In his melancholy, there is a little of the grand solemnity, and in the gentle
and delicate honesty of his vision, a certain echo of the mystic positivism of
the old musician.
Unfortunately,
the quality of his meditation on nature is not on the same height as his
instincts and his intentions as an artist. Like the others, he is forced to
obey the suggestions of his country, to which its living verdure, its limpid
coolness of tone, its long undulations covered by grasslands and by trees too
well nourished, perhaps, too richly endowed, give neither the firmness of
geological construction nor the infinite movement of the air which are both
necessary to the formation of the great painter. He is forced to follow the
suggestions of his epoch, the one least spontaneously English in the whole
history of the English, with its universal criticism, its negation of all that
is most distinctly English in the English soul (the writer imitates France, and
Garrick corrects Shakespeare), and the systematic sensualism of its
philosophers, which cuts one of the wings of lyricism and condemns plastics
never to go beyond sensation. He is forced to yield to the temperament of his
race, which, as soon as it abandons itself to poetic flight, transposes all the
matter borrowed from the vast world, to realms of sentiment in the mind, where
the word reigns as master but where the architecture of form lacks a base, and
where sculpture and painting vacillate and whirl, like a tuft of smoke at the
mouth of a volcano.
Thus
English painting dies of that which causes the English poet to live and reign
in the imagination of men.
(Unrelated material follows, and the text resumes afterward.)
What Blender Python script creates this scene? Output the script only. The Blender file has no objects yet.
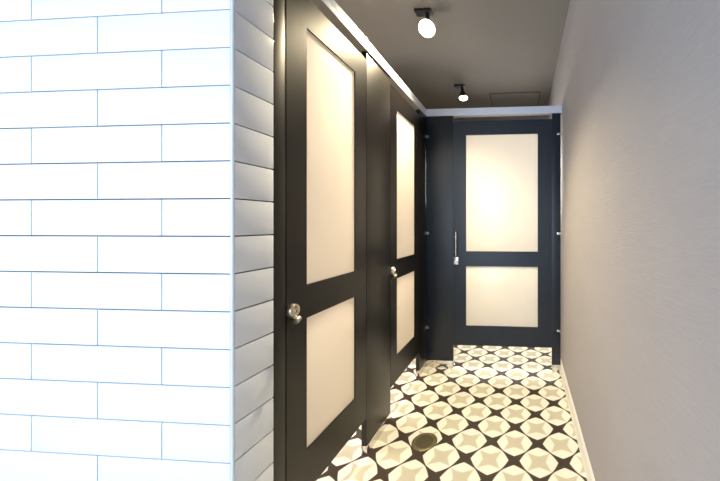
import bpy, bmesh, math, random
from mathutils import Vector, Matrix
random.seed(4)
S = 0.2 / 0.165            # metres per plan unit (one floor tile of the pattern is 200 mm)
EYE = 1.12
C = bpy.context.scene.collection
PI = math.pi

# ------------------------------------------------------------------ materials
def mat(name):
    m = bpy.data.materials.new(name); m.use_nodes = True
    nt = m.node_tree; nt.nodes.clear()
    out = nt.nodes.new('ShaderNodeOutputMaterial')
    return m, nt, out
def N(nt, t, **kw):
    n = nt.nodes.new(t)
    for k, v in kw.items():
        if k in n.inputs.keys(): n.inputs[k].default_value = v
        else: setattr(n, k, v)
    return n
def M2(nt, op, a, b=None, c=None):
    n = nt.nodes.new('ShaderNodeMath'); n.operation = op
    for i, x in enumerate((a, b, c)):
        if x is None: continue
        if isinstance(x, (int, float)): n.inputs[i].default_value = x
        else: nt.links.new(x, n.inputs[i])
    return n.outputs[0]
def principled(name, col, rough=.5, metal=0., spec=.5, noise=0., nscale=(8, 8, 8), bump=0., coat=0., bdist=.002, detail=4):
    m, nt, out = mat(name)
    p = N(nt, 'ShaderNodeBsdfPrincipled', Roughness=rough, Metallic=metal)
    p.inputs['Base Color'].default_value = (*col, 1)
    p.inputs['Specular IOR Level'].default_value = spec
    p.inputs['Coat Weight'].default_value = coat
    nt.links.new(p.outputs[0], out.inputs[0])
    if noise or bump:
        tc = N(nt, 'ShaderNodeTexCoord'); mp = N(nt, 'ShaderNodeMapping'); mp.inputs['Scale'].default_value = nscale
        nz = N(nt, 'ShaderNodeTexNoise', Scale=1., Detail=detail, Roughness=.6)
        nt.links.new(tc.outputs['Object'], mp.inputs[0]); nt.links.new(mp.outputs[0], nz.inputs[0])
        if noise:
            hsv = N(nt, 'ShaderNodeHueSaturation', Color=(*col, 1))
            v = M2(nt, 'MULTIPLY_ADD', nz.outputs[0], 2 * noise, 1 - noise)
            nt.links.new(v, hsv.inputs['Value']); nt.links.new(hsv.outputs[0], p.inputs['Base Color'])
        if bump:
            b = N(nt, 'ShaderNodeBump', Strength=bump, Distance=bdist)
            nt.links.new(nz.outputs[0], b.inputs['Height']); nt.links.new(b.outputs[0], p.inputs['Normal'])
    return m

M = {}
M['laminate'] = principled('espresso_laminate', (.0075, .0055, .0045), .36, spec=.45, noise=.25, nscale=(60, 60, 3), bump=.08)
M['laminate_daylit'] = principled('espresso_laminate_daylit', (.0042, .0090, .0190), .38, spec=.5, noise=.25, nscale=(60, 60, 3), bump=.08)  # same espresso laminate, with the cool daylight reflection put into its colour
M['dark_metal'] = principled('shadowed_bracket_metal', (.32, .31, .30), .3, metal=1., noise=.05, nscale=(40, 40, 40))
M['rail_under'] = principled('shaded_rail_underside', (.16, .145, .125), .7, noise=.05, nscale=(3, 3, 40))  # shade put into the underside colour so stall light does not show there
M['edge'] = principled('espresso_edge', (.012, .010, .010), .45)
M['rail'] = principled('anodised_aluminium', (.70, .76, .87), .38, metal=.55, noise=.03, nscale=(3, 3, 60))
M['chrome'] = principled('satin_chrome', (.72, .70, .66), .22, metal=1., noise=.03, nscale=(50, 50, 50))
M['nickel'] = principled('warm_satin_nickel', (.66, .60, .48), .3, metal=1., noise=.04, nscale=(50, 50, 50))
M['steel'] = principled('polished_steel', (.70, .69, .67), .16, metal=1., noise=.05, nscale=(20, 20, 20))
M['brass'] = principled('aged_brass', (.17, .145, .075), .5, metal=.6, noise=.2, nscale=(60, 60, 60), bump=.1)
M['brass_plate'] = principled('brass_plate', (.10, .088, .050), .5, metal=.5, noise=.2, nscale=(60, 60, 60))
M['brass_dark'] = principled('dark_brass', (.10, .085, .05), .5, metal=.6, noise=.2, nscale=(60, 60, 60))
M['tile'] = principled('white_glazed_tile', (.80, .85, .93), .16, spec=.5, noise=.02, nscale=(3, 3, 3))
M['grout'] = principled('grey_grout', (.062, .048, .046), .9, noise=.15, nscale=(40, 40, 40))
M['tile_trim'] = principled('pale_tile_trim', (.74, .80, .88), .25, noise=.02, nscale=(20, 20, 20))
M['ceiling'] = principled('grey_ceiling_paint', (.165, .155, .140), .85, noise=.05, nscale=(2, 2, 2), bump=.05)
M['hatch'] = principled('grey_hatch_paint', (.155, .147, .138), .7, noise=.05, nscale=(4, 4, 4))
M['hatch_edge'] = principled('dark_hatch_edge', (.085, .075, .068), .8, noise=.05, nscale=(4, 4, 4))
M['base'] = principled('cream_painted_skirting', (.74, .70, .62), .4, noise=.04, nscale=(5, 5, 5))
M['black'] = principled('black_lamp_metal', (.012, .011, .010), .45, noise=.1, nscale=(30, 30, 30))
M['stallwall'] = principled('stall_wall_paint', (.74, .68, .62), .6, noise=.03, nscale=(3, 3, 3))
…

If the English novel of manners and customs
justifies the enthusiasm of Diderot, the English people, through its love for
Greuze, shows that it understood painting as badly as did Diderot—who
understood it so well as soon as he consented to consider it according to the
painters. English sentimentalism disheartens itself by borrowing the language
of painting, in which reverie and tears have no place. Reynolds could pass for
a great painter —thanks to his portraits of men especially, sometimes sturdy
and broad enough to give a living idea of the soldier, the sailor, or the
despot of letters of that time—were his soul not that of a shopgirl grown
insipid by foolish dreaming. Hence his cats and dogs bedecked with ribbons, his
chubby little girls with cherries at their ears; hence the eyes he paints
swimming with tears, the clasped hands, and the faces pink with shame hidden
under round and pretty arms. It is a painting that causes old ladies to weep
and young girls to sigh; impotent, ambiguous, and perverse, it trails the mantle
of Rembrandt through streams of perfumery and of caramel sauce.